PROVIDED DATA:
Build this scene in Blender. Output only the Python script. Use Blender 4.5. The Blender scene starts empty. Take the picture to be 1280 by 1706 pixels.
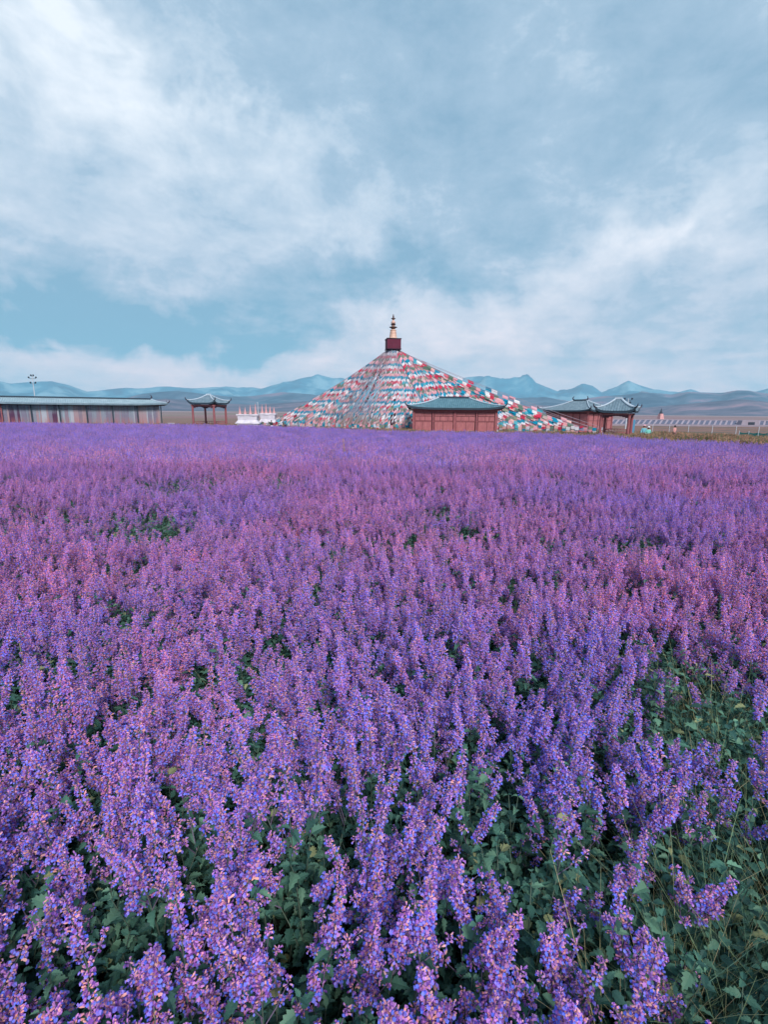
import bpy, math, random
import numpy as np
from mathutils import Vector, Matrix, Euler, noise as mnoise

SC = bpy.context.scene
R_ = random.Random(7)
rad = math.radians
PI = math.pi

# ------------------------------------------------------------------ camera
F = 820.0
PITCH = math.atan(168.0 / F)
ROLL = rad(-0.5)
CAMZ = 2.35
GROUND_FAR = -0.60
cam_d = bpy.data.cameras.new('camera')
cam = bpy.data.objects.new('camera', cam_d)
SC.collection.objects.link(cam)
cam_d.sensor_fit = 'VERTICAL'
cam_d.sensor_height = 36.0
cam_d.lens = 36.0 * F / 1706.0
cam_d.clip_start = 0.05
cam_d.clip_end = 40000
CR = Matrix.Rotation(rad(90) - PITCH, 3, 'X') @ Matrix.Rotation(-ROLL, 3, 'Z')
cam.matrix_world = Matrix.Translation((0, 0, CAMZ)) @ CR.to_4x4()
SC.camera = cam
CRT = CR.transposed()


def ray(px, py):
    return CR @ Vector(((px - 640) / F, (853 - py) / F, -1.0))


def P(px, py, y):
    """the world point seen at photograph pixel px, py at forward distance y"""
    d = ray(px, py)
    k = y / d.y
    return Vector((d.x * k, y, CAMZ + d.z * k))


def on_plane(px, py, z):
    d = ray(px, py)
    k = (z - CAMZ) / d.z
    return Vector((d.x * k, d.y * k, z))


def proj(v):
    q = CRT @ (Vector(v) - Vector((0, 0, CAMZ)))
    if q.z > -0.01:
        return None
    return (640 + F * q.x / -q.z, 853 - F * q.y / -q.z)


def ground_z(x, y):
    d = math.hypot(x, y)
    t = min(1, max(0, (d - 4) / 40.0))
    t = t * t * (3 - 2 * t)
    return GROUND_FAR * t


# ------------------------------------------------------------------ world
SUN_EL, SUN_AZ = rad(40), rad(162)       # azimuth clockwise from the view direction (+Y)
W = bpy.data.worlds.new('World')
SC.world = W
W.use_nodes = True
wn, wl = W.node_tree.nodes, W.node_tree.links
wn.clear()
wout = wn.new('ShaderNodeOutputWorld')
wbg = wn.new('ShaderNodeBackground')
wbg.inputs['Strength'].default_value = 0.1
wl.new(wbg.outputs[0], wout.inputs[0])


class NT:
    """tiny helper for building node math"""
    def __init__(s, nt):
        s.nt, s.n, s.l = nt, nt.nodes, nt.links

    def sock(s, node, i, v):
        if v is None:
            return
        if isinstance(v, bpy.types.NodeSocket):
            s.l.new(v, node.inputs[i])
        else:
            node.inputs[i].default_value = v

    def m(s, op, a, b=None, c=None, clamp=False):
        n = s.n.new('ShaderNodeMath')
        n.operation = op
        n.use_clamp = clamp
        s.sock(n, 0, a); s.sock(n, 1, b); s.sock(n, 2, c)
        return n.outputs[0]

    def mix(s, f, a, b, mode='MIX'):
        n = s.n.new('ShaderNodeMix')
        n.data_type = 'RGBA'
        n.blend_type = mode
        s.sock(n, 0, f); s.sock(n, 6, a); s.sock(n, 7, b)
        return n.outputs[2]

    def noise(s, vec, scale, detail=4, rough=0.55, dist=0.0, col=False):
        n = s.n.new('ShaderNodeTexNoise')
        s.sock(n, 0, vec)
        n.inputs['Scale'].default_value = scale
        n.inputs['Detail'].default_value = detail
        n.inputs['Roughness'].default_value = rough
        n.inputs['Distortion'].default_value = dist
        return n.outputs[1 if col else 0]

    def ramp(s, f, stops):
        n = s.n.new('ShaderNodeValToRGB')
        s.sock(n, 0, f)
        e = n.color_ramp.elements
        while len(e) > 1:
            e.remove(e[-1])
        e[0].position, e[0].color = stops[0][0], c4(stops[0][1])
        for p, c in stops[1:]:
            q = e.new(p)
            q.color = c4(c)
        return n.outputs[0]

    def maprange(s, v, a, b, c=0.0, d=1.0):
        n = s.n.new('ShaderNodeMapRange')
        s.sock(n, 0, v)
        for i, q in enumerate((a, b, c, d)):
            n.inputs[1 + i].default_value = q
        return n.outputs[0]

    def xyz(s, v):
        n = s.n.new('ShaderNodeSeparateXYZ')
        s.l.new(v, n.inputs[0])
        return n.outputs

    def comb(s, x, y, z):
        n = s.n.new('ShaderNodeCombineXYZ')
        s.sock(n, 0, x); s.sock(n, 1, y); s.sock(n, 2, z)
        return n.outputs[0]


def c4(c):
    return (c[0], c[1], c[2], 1.0)


def srgb(r, g, b):
    f = lambda v: (v / 255 / 12.92) if v / 255 <= 0.04045 else ((v / 255 + 0.055) / 1.055) ** 2.4
    return (f(r), f(g), f(b))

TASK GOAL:
Leave out the pictures and restate, word for word, the lines from the top of the data through the line containing "return GROUND_FAR * t", both included.

OUTPUT FOR THIS TASK:
Build this scene in Blender. Output only the Python script. Use Blender 4.5. The Blender scene starts empty. Take the picture to be 1280 by 1706 pixels.
import bpy, math, random
import numpy as np
from mathutils import Vector, Matrix, Euler, noise as mnoise

SC = bpy.context.scene
R_ = random.Random(7)
rad = math.radians
PI = math.pi

# ------------------------------------------------------------------ camera
F = 820.0
PITCH = math.atan(168.0 / F)
ROLL = rad(-0.5)
CAMZ = 2.35
GROUND_FAR = -0.60
cam_d = bpy.data.cameras.new('camera')
cam = bpy.data.objects.new('camera', cam_d)
SC.collection.objects.link(cam)
cam_d.sensor_fit = 'VERTICAL'
cam_d.sensor_height = 36.0
cam_d.lens = 36.0 * F / 1706.0
cam_d.clip_start = 0.05
cam_d.clip_end = 40000
CR = Matrix.Rotation(rad(90) - PITCH, 3, 'X') @ Matrix.Rotation(-ROLL, 3, 'Z')
cam.matrix_world = Matrix.Translation((0, 0, CAMZ)) @ CR.to_4x4()
SC.camera = cam
CRT = CR.transposed()


def ray(px, py):
    return CR @ Vector(((px - 640) / F, (853 - py) / F, -1.0))


def P(px, py, y):
    """the world point seen at photograph pixel px, py at forward distance y"""
    d = ray(px, py)
    k = y / d.y
    return Vector((d.x * k, y, CAMZ + d.z * k))


def on_plane(px, py, z):
    d = ray(px, py)
    k = (z - CAMZ) / d.z
    return Vector((d.x * k, d.y * k, z))


def proj(v):
    q = CRT @ (Vector(v) - Vector((0, 0, CAMZ)))
    if q.z > -0.01:
        return None
    return (640 + F * q.x / -q.z, 853 - F * q.y / -q.z)


def ground_z(x, y):
    d = math.hypot(x, y)
    t = min(1, max(0, (d - 4) / 40.0))
    t = t * t * (3 - 2 * t)
    return GROUND_FAR * t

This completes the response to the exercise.